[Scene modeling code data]
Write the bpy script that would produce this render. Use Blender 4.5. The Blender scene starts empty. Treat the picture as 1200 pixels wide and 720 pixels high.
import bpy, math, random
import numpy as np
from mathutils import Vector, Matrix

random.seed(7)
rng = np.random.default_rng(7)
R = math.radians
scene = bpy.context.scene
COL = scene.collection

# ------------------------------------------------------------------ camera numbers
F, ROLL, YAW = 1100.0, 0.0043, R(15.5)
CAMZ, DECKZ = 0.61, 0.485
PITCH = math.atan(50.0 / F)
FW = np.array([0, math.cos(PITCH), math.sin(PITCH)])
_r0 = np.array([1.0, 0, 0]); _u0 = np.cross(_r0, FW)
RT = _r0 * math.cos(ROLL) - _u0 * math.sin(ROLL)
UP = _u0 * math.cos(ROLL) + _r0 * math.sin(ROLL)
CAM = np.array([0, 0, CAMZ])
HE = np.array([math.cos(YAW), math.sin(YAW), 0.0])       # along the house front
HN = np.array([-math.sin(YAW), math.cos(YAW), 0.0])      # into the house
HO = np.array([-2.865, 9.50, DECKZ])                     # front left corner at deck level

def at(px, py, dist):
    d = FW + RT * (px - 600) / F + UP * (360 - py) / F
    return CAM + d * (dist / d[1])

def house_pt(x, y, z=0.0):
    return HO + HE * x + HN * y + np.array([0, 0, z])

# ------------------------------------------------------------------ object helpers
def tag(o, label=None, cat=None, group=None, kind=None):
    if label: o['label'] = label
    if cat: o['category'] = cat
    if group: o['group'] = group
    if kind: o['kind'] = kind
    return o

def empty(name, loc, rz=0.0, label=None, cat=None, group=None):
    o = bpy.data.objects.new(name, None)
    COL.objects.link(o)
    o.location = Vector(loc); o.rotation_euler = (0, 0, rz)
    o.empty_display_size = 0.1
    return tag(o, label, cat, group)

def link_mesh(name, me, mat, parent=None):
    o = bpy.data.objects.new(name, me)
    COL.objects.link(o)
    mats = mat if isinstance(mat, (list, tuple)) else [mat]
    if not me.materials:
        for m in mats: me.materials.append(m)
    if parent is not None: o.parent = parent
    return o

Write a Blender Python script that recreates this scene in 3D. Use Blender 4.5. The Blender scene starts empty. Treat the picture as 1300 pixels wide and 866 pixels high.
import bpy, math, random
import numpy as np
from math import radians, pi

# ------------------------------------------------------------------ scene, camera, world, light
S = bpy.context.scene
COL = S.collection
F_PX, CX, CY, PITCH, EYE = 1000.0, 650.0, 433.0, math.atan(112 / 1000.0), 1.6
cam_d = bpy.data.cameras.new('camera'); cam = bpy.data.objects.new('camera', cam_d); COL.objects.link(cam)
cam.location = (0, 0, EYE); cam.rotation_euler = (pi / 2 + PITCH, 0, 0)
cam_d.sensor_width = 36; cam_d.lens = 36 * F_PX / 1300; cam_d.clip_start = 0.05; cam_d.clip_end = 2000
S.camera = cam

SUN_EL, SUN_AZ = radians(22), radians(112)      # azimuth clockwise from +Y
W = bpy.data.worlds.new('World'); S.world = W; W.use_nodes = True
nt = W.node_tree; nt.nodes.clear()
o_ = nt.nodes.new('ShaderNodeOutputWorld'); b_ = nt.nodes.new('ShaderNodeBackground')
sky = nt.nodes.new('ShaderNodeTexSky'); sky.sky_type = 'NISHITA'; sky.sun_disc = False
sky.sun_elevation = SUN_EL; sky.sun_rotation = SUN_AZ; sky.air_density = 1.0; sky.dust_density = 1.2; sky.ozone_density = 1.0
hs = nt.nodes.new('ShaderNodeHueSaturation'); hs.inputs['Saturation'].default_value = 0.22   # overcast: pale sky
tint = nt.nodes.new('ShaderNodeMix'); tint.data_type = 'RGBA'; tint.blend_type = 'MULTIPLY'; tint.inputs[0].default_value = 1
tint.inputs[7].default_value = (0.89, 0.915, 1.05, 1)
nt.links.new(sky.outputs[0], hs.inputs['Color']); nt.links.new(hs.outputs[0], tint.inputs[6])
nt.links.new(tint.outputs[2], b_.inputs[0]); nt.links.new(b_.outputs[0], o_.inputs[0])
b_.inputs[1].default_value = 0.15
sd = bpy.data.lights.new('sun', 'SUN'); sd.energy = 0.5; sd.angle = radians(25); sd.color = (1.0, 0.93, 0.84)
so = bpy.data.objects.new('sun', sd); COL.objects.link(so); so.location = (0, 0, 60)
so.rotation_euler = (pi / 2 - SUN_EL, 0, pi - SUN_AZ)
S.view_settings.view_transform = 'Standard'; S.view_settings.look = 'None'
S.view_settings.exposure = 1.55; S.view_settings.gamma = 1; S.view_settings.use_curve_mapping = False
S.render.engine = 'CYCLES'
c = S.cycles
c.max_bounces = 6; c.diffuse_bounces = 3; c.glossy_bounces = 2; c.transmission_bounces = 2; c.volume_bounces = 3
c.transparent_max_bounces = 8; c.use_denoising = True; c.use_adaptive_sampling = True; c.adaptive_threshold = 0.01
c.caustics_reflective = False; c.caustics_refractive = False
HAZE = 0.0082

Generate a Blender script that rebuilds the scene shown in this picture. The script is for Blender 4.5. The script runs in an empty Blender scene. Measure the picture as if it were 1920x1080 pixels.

▶ _PROBLEM STATEMENT_
Return exactly the lines above from the line that has "Write a Blender" through the line that has "from math import radians, pi", inclusive, and nothing else.

▶ _RESPONSE BELOW_
Write a Blender Python script that recreates this scene in 3D. Use Blender 4.5. The Blender scene starts empty. Treat the picture as 1300 pixels wide and 866 pixels high.
import bpy, math, random
import numpy as np
from math import radians, pi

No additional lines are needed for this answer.